REQUIREMENTS:
Take the data below and repeat it exactly.
===== COLLECTED MATERIAL =====
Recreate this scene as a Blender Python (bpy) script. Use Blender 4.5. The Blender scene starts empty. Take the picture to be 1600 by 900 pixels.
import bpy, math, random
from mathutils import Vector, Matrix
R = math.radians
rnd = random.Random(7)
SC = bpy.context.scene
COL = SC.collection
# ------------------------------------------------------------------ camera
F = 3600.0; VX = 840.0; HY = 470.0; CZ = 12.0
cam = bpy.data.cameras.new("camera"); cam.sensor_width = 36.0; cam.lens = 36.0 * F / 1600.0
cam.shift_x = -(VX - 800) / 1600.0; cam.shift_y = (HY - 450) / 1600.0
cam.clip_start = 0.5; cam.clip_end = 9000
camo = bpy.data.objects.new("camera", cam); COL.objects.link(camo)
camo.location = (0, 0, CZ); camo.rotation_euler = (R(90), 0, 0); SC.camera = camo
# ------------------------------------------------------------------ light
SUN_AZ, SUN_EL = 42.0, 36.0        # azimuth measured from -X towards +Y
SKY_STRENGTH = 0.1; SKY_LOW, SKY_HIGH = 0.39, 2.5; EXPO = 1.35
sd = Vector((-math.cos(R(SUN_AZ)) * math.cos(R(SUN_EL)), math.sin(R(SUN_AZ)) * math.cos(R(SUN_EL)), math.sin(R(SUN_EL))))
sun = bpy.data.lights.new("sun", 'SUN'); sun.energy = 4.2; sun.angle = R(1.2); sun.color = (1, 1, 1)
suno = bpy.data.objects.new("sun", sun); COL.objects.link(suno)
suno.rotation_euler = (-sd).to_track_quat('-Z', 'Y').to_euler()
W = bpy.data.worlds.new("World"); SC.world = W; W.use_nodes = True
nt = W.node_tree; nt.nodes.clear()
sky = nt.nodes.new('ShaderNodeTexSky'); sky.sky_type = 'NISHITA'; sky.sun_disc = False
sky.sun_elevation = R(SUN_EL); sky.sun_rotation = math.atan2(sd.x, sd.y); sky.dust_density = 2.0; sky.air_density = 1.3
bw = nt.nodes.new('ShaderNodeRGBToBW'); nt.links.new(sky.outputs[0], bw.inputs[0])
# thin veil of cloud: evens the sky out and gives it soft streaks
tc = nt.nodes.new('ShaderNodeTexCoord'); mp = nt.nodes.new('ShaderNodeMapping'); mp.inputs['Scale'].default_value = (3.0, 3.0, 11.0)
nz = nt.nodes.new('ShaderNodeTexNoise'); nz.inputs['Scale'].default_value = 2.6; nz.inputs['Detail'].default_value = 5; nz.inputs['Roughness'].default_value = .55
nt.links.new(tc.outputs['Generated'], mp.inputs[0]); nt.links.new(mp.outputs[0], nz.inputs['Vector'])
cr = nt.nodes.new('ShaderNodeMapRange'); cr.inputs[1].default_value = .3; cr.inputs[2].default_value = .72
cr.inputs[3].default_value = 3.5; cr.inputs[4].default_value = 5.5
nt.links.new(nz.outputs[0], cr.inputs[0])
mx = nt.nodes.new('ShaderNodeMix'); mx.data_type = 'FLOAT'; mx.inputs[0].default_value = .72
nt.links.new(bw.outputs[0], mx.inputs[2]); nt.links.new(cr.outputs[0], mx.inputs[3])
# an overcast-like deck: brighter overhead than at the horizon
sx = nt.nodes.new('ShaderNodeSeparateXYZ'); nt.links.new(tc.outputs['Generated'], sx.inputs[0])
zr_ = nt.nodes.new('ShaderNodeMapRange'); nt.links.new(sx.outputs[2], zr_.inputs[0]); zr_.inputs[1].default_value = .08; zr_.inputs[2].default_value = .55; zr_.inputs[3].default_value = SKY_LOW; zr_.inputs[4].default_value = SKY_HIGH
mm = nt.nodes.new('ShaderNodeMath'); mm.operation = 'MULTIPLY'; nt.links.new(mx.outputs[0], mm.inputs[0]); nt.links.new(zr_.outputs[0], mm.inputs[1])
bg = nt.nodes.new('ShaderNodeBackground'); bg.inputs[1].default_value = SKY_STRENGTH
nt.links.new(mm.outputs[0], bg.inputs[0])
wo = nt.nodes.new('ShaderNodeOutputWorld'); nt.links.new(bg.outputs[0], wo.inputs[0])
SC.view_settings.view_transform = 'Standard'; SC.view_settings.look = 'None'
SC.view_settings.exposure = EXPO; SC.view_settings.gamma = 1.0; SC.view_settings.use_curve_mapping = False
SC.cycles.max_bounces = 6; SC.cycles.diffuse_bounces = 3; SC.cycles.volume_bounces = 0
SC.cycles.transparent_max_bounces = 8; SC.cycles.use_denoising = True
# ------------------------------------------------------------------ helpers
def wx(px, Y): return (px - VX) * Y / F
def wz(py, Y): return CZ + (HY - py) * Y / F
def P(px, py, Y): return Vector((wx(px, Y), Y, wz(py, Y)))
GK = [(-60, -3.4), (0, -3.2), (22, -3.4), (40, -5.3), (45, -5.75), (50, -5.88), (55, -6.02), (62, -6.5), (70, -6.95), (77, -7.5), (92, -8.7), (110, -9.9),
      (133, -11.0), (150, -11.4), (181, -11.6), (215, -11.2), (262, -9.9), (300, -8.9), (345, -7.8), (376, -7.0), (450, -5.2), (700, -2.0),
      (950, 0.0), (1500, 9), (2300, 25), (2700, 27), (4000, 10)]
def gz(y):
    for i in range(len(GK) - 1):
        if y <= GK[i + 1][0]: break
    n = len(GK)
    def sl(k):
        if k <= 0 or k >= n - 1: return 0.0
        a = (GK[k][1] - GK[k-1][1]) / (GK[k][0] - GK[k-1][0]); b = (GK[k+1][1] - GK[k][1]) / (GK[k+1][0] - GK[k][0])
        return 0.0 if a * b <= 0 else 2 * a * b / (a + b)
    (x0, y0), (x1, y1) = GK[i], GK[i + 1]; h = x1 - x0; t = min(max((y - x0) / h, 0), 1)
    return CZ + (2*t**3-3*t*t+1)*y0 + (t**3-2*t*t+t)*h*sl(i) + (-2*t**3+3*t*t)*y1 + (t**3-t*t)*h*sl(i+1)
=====
RIGHT ANSWER:
Recreate this scene as a Blender Python (bpy) script. Use Blender 4.5. The Blender scene starts empty. Take the picture to be 1600 by 900 pixels.
import bpy, math, random
from mathutils import Vector, Matrix
R = math.radians
rnd = random.Random(7)
SC = bpy.context.scene
COL = SC.collection
# ------------------------------------------------------------------ camera
F = 3600.0; VX = 840.0; HY = 470.0; CZ = 12.0
cam = bpy.data.cameras.new("camera"); cam.sensor_width = 36.0; cam.lens = 36.0 * F / 1600.0
cam.shift_x = -(VX - 800) / 1600.0; cam.shift_y = (HY - 450) / 1600.0
cam.clip_start = 0.5; cam.clip_end = 9000
camo = bpy.data.objects.new("camera", cam); COL.objects.link(camo)
camo.location = (0, 0, CZ); camo.rotation_euler = (R(90), 0, 0); SC.camera = camo
# ------------------------------------------------------------------ light
SUN_AZ, SUN_EL = 42.0, 36.0        # azimuth measured from -X towards +Y
SKY_STRENGTH = 0.1; SKY_LOW, SKY_HIGH = 0.39, 2.5; EXPO = 1.35
sd = Vector((-math.cos(R(SUN_AZ)) * math.cos(R(SUN_EL)), math.sin(R(SUN_AZ)) * math.cos(R(SUN_EL)), math.sin(R(SUN_EL))))
sun = bpy.data.lights.new("sun", 'SUN'); sun.energy = 4.2; sun.angle = R(1.2); sun.color = (1, 1, 1)
suno = bpy.data.objects.new("sun", sun); COL.objects.link(suno)
suno.rotation_euler = (-sd).to_track_quat('-Z', 'Y').to_euler()
W = bpy.data.worlds.new("World"); SC.world = W; W.use_nodes = True
nt = W.node_tree; nt.nodes.clear()
sky = nt.nodes.new('ShaderNodeTexSky'); sky.sky_type = 'NISHITA'; sky.sun_disc = False
sky.sun_elevation = R(SUN_EL); sky.sun_rotation = math.atan2(sd.x, sd.y); sky.dust_density = 2.0; sky.air_density = 1.3
bw = nt.nodes.new('ShaderNodeRGBToBW'); nt.links.new(sky.outputs[0], bw.inputs[0])
# thin veil of cloud: evens the sky out and gives it soft streaks
tc = nt.nodes.new('ShaderNodeTexCoord'); mp = nt.nodes.new('ShaderNodeMapping'); mp.inputs['Scale'].default_value = (3.0, 3.0, 11.0)
nz = nt.nodes.new('ShaderNodeTexNoise'); nz.inputs['Scale'].default_value = 2.6; nz.inputs['Detail'].default_value = 5; nz.inputs['Roughness'].default_value = .55
nt.links.new(tc.outputs['Generated'], mp.inputs[0]); nt.links.new(mp.outputs[0], nz.inputs['Vector'])
cr = nt.nodes.new('ShaderNodeMapRange'); cr.inputs[1].default_value = .3; cr.inputs[2].default_value = .72
cr.inputs[3].default_value = 3.5; cr.inputs[4].default_value = 5.5
nt.links.new(nz.outputs[0], cr.inputs[0])
mx = nt.nodes.new('ShaderNodeMix'); mx.data_type = 'FLOAT'; mx.inputs[0].default_value = .72
nt.links.new(bw.outputs[0], mx.inputs[2]); nt.links.new(cr.outputs[0], mx.inputs[3])
# an overcast-like deck: brighter overhead than at the horizon
sx = nt.nodes.new('ShaderNodeSeparateXYZ'); nt.links.new(tc.outputs['Generated'], sx.inputs[0])
zr_ = nt.nodes.new('ShaderNodeMapRange'); nt.links.new(sx.outputs[2], zr_.inputs[0]); zr_.inputs[1].default_value = .08; zr_.inputs[2].default_value = .55; zr_.inputs[3].default_value = SKY_LOW; zr_.inputs[4].default_value = SKY_HIGH
mm = nt.nodes.new('ShaderNodeMath'); mm.operation = 'MULTIPLY'; nt.links.new(mx.outputs[0], mm.inputs[0]); nt.links.new(zr_.outputs[0], mm.inputs[1])
bg = nt.nodes.new('ShaderNodeBackground'); bg.inputs[1].default_value = SKY_STRENGTH
nt.links.new(mm.outputs[0], bg.inputs[0])
wo = nt.nodes.new('ShaderNodeOutputWorld'); nt.links.new(bg.outputs[0], wo.inputs[0])
SC.view_settings.view_transform = 'Standard'; SC.view_settings.look = 'None'
SC.view_settings.exposure = EXPO; SC.view_settings.gamma = 1.0; SC.view_settings.use_curve_mapping = False
SC.cycles.max_bounces = 6; SC.cycles.diffuse_bounces = 3; SC.cycles.volume_bounces = 0
SC.cycles.transparent_max_bounces = 8; SC.cycles.use_denoising = True
# ------------------------------------------------------------------ helpers
def wx(px, Y): return (px - VX) * Y / F
def wz(py, Y): return CZ + (HY - py) * Y / F
def P(px, py, Y): return Vector((wx(px, Y), Y, wz(py, Y)))
GK = [(-60, -3.4), (0, -3.2), (22, -3.4), (40, -5.3), (45, -5.75), (50, -5.88), (55, -6.02), (62, -6.5), (70, -6.95), (77, -7.5), (92, -8.7), (110, -9.9),
      (133, -11.0), (150, -11.4), (181, -11.6), (215, -11.2), (262, -9.9), (300, -8.9), (345, -7.8), (376, -7.0), (450, -5.2), (700, -2.0),
      (950, 0.0), (1500, 9), (2300, 25), (2700, 27), (4000, 10)]
def gz(y):
    for i in range(len(GK) - 1):
        if y <= GK[i + 1][0]: break
    n = len(GK)
    def sl(k):
        if k <= 0 or k >= n - 1: return 0.0
        a = (GK[k][1] - GK[k-1][1]) / (GK[k][0] - GK[k-1][0]); b = (GK[k+1][1] - GK[k][1]) / (GK[k+1][0] - GK[k][0])
        return 0.0 if a * b <= 0 else 2 * a * b / (a + b)
    (x0, y0), (x1, y1) = GK[i], GK[i + 1]; h = x1 - x0; t = min(max((y - x0) / h, 0), 1)
    return CZ + (2*t**3-3*t*t+1)*y0 + (t**3-2*t*t+t)*h*sl(i) + (-2*t**3+3*t*t)*y1 + (t**3-t*t)*h*sl(i+1)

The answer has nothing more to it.